> [Stored items]:
* * * * *
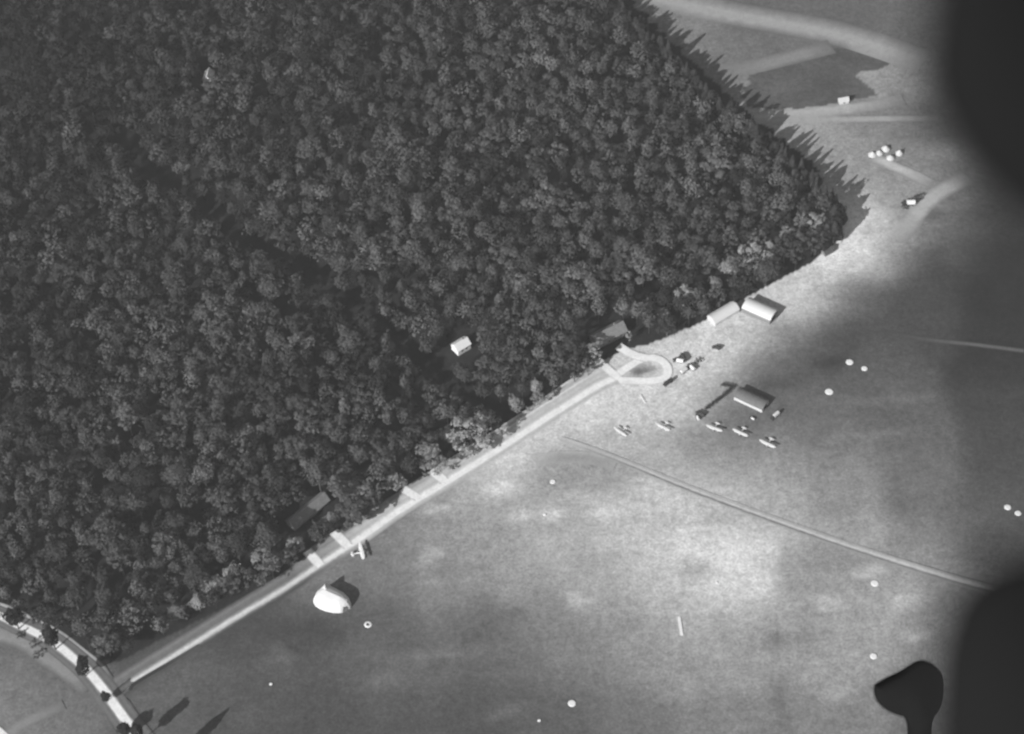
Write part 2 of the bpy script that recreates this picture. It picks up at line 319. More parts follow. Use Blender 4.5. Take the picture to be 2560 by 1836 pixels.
# ------------------------------------------------------------------ trees
def leaf_quads(C, N, size, rng):
    """C centres, N outward normals -> quads roughly facing outwards"""
    n = len(C); N = N + rng.normal(0, .55, N.shape); N /= np.linalg.norm(N, axis=1)[:, None]
    a = np.cross(N, rng.normal(0, 1, N.shape)); a /= np.linalg.norm(a, axis=1)[:, None]; b = np.cross(N, a)
    s = size * rng.uniform(.6, 1.3, n)[:, None]; s2 = s * rng.uniform(.5, 1.0, n)[:, None]
    return np.stack([C - a * s, C - b * s2, C + a * s, C + b * s2], 1).reshape(-1, 3)
def crown_pts(h, r, kind, nl, per, rng):
    C = []; N = []
    if kind == 'cone':
        n = nl * per; t = rng.uniform(0, 1, n) ** .75; zz = h * (.16 + .84 * (1 - t)); tier = .78 + .22 * ((zz * 1.0) % 1.6) / 1.6
        rr = (r * t * tier + .15) * rng.uniform(.75, 1.05, n); ph = rng.uniform(0, 2 * np.pi, n)
        C = np.stack([rr * np.cos(ph), rr * np.sin(ph), zz], 1); N = np.stack([np.cos(ph), np.sin(ph), np.full(n, .8)], 1)
        return C, N / np.linalg.norm(N, axis=1)[:, None]
    cz, rz = (h * .54, h * .46) if kind == 'poplar' else (h * .62, h * .38)
    if kind == 'round' or kind == 'poplar':        # one domed crown with uneven bulges
        n = nl * per; d = rng.normal(0, 1, (n, 3)); d /= np.linalg.norm(d, axis=1)[:, None]
        d[:, 2] = np.where(d[:, 2] < -.45, -d[:, 2], d[:, 2]); bump = np.ones(n) * .70
        for b_ in range(30):
            a_ = rng.normal(0, 1, 3); a_[2] = abs(a_[2]) * .8; a_ /= np.linalg.norm(a_); bump += rng.uniform(-.26, .40) * np.exp(-((d - a_) ** 2).sum(1) / rng.uniform(.03, .16))
        bump *= rng.uniform(.70, 1.12, n); q_ = np.array([r * rng.uniform(.85, 1.3), r * rng.uniform(.85, 1.2), rz * rng.uniform(.85, 1.15)])
        N = d / q_; N /= np.linalg.norm(N, axis=1)[:, None]
        return d * bump[:, None] * q_ + np.array([0, 0, cz]), N
    for k in range(nl):
        th = 2.399963 * k + rng.uniform(-.4, .4); u = 1 - 1.45 * (k + .5) / nl      # from the top downwards
        ro = math.sqrt(max(0, 1 - u * u)); lr = r * rng.uniform(.20, .50)
        c = np.array([ro * math.cos(th) * (r - lr * .6), ro * math.sin(th) * (r - lr * .6), cz + u * (rz - lr * .5)]) + rng.normal(0, .35, 3)
        d = rng.normal(0, 1, (per, 3)); d[:, 2] = np.abs(d[:, 2]) * .9 + .1 * d[:, 2]; d += np.array([ro * math.cos(th), ro * math.sin(th), u]) * .7
        d /= np.linalg.norm(d, axis=1)[:, None]
        C.append(c + d * lr * rng.uniform(.45, 1.25, (per, 1))); N.append(d)
    return np.concatenate(C), np.concatenate(N)
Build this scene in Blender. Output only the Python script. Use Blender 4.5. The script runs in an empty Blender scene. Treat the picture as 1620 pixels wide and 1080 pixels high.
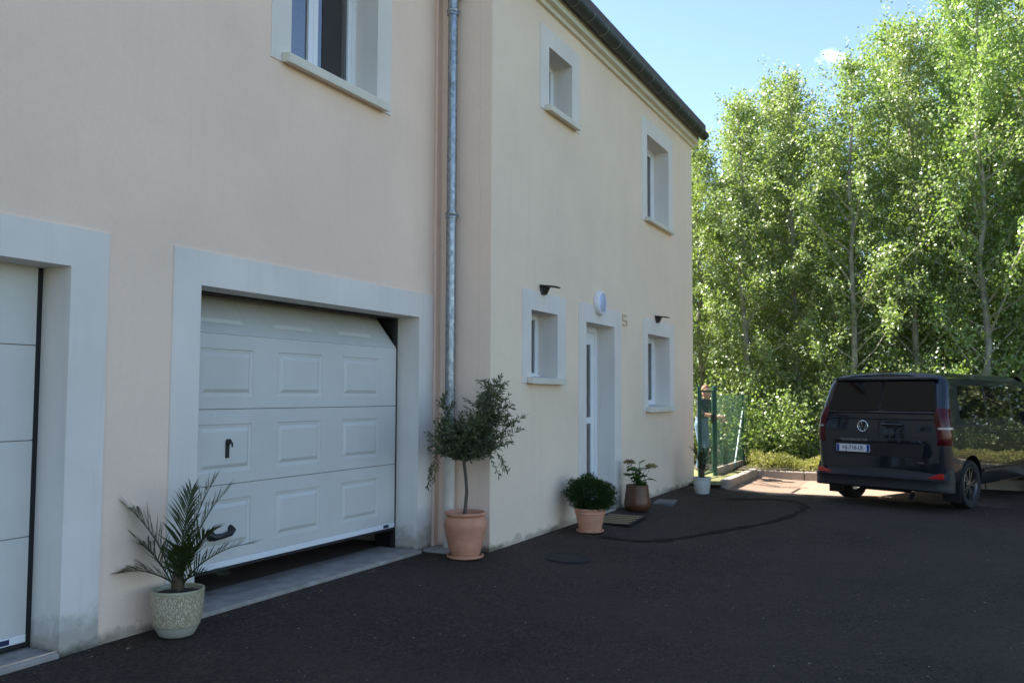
* * * * *
> [WHAT YOU SHOULD DO]: Repeat all of the records verbatim, leaving out the pictures.

> [ANSWER FOR THE TASK]:
Write part 2 of the bpy script that recreates this picture. It picks up at line 319. More parts follow. Use Blender 4.5. Take the picture to be 2560 by 1836 pixels.
# ------------------------------------------------------------------ trees
def leaf_quads(C, N, size, rng):
    """C centres, N outward normals -> quads roughly facing outwards"""
    n = len(C); N = N + rng.normal(0, .55, N.shape); N /= np.linalg.norm(N, axis=1)[:, None]
    a = np.cross(N, rng.normal(0, 1, N.shape)); a /= np.linalg.norm(a, axis=1)[:, None]; b = np.cross(N, a)
    s = size * rng.uniform(.6, 1.3, n)[:, None]; s2 = s * rng.uniform(.5, 1.0, n)[:, None]
    return np.stack([C - a * s, C - b * s2, C + a * s, C + b * s2], 1).reshape(-1, 3)
def crown_pts(h, r, kind, nl, per, rng):
    C = []; N = []
    if kind == 'cone':
        n = nl * per; t = rng.uniform(0, 1, n) ** .75; zz = h * (.16 + .84 * (1 - t)); tier = .78 + .22 * ((zz * 1.0) % 1.6) / 1.6
        rr = (r * t * tier + .15) * rng.uniform(.75, 1.05, n); ph = rng.uniform(0, 2 * np.pi, n)
        C = np.stack([rr * np.cos(ph), rr * np.sin(ph), zz], 1); N = np.stack([np.cos(ph), np.sin(ph), np.full(n, .8)], 1)
        return C, N / np.linalg.norm(N, axis=1)[:, None]
    cz, rz = (h * .54, h * .46) if kind == 'poplar' else (h * .62, h * .38)
    if kind == 'round' or kind == 'poplar':        # one domed crown with uneven bulges
        n = nl * per; d = rng.normal(0, 1, (n, 3)); d /= np.linalg.norm(d, axis=1)[:, None]
        d[:, 2] = np.where(d[:, 2] < -.45, -d[:, 2], d[:, 2]); bump = np.ones(n) * .70
        for b_ in range(30):
            a_ = rng.normal(0, 1, 3); a_[2] = abs(a_[2]) * .8; a_ /= np.linalg.norm(a_); bump += rng.uniform(-.26, .40) * np.exp(-((d - a_) ** 2).sum(1) / rng.uniform(.03, .16))
        bump *= rng.uniform(.70, 1.12, n); q_ = np.array([r * rng.uniform(.85, 1.3), r * rng.uniform(.85, 1.2), rz * rng.uniform(.85, 1.15)])
        N = d / q_; N /= np.linalg.norm(N, axis=1)[:, None]
        return d * bump[:, None] * q_ + np.array([0, 0, cz]), N
    for k in range(nl):
        th = 2.399963 * k + rng.uniform(-.4, .4); u = 1 - 1.45 * (k + .5) / nl      # from the top downwards
        ro = math.sqrt(max(0, 1 - u * u)); lr = r * rng.uniform(.20, .50)
        c = np.array([ro * math.cos(th) * (r - lr * .6), ro * math.sin(th) * (r - lr * .6), cz + u * (rz - lr * .5)]) + rng.normal(0, .35, 3)
        d = rng.normal(0, 1, (per, 3)); d[:, 2] = np.abs(d[:, 2]) * .9 + .1 * d[:, 2]; d += np.array([ro * math.cos(th), ro * math.sin(th), u]) * .7
        d /= np.linalg.norm(d, axis=1)[:, None]
        C.append(c + d * lr * rng.uniform(.45, 1.25, (per, 1))); N.append(d)
    return np.concatenate(C), np.concatenate(N)
Build this scene in Blender. Output only the Python script. Use Blender 4.5. The script runs in an empty Blender scene. Treat the picture as 1620 pixels wide and 1080 pixels high.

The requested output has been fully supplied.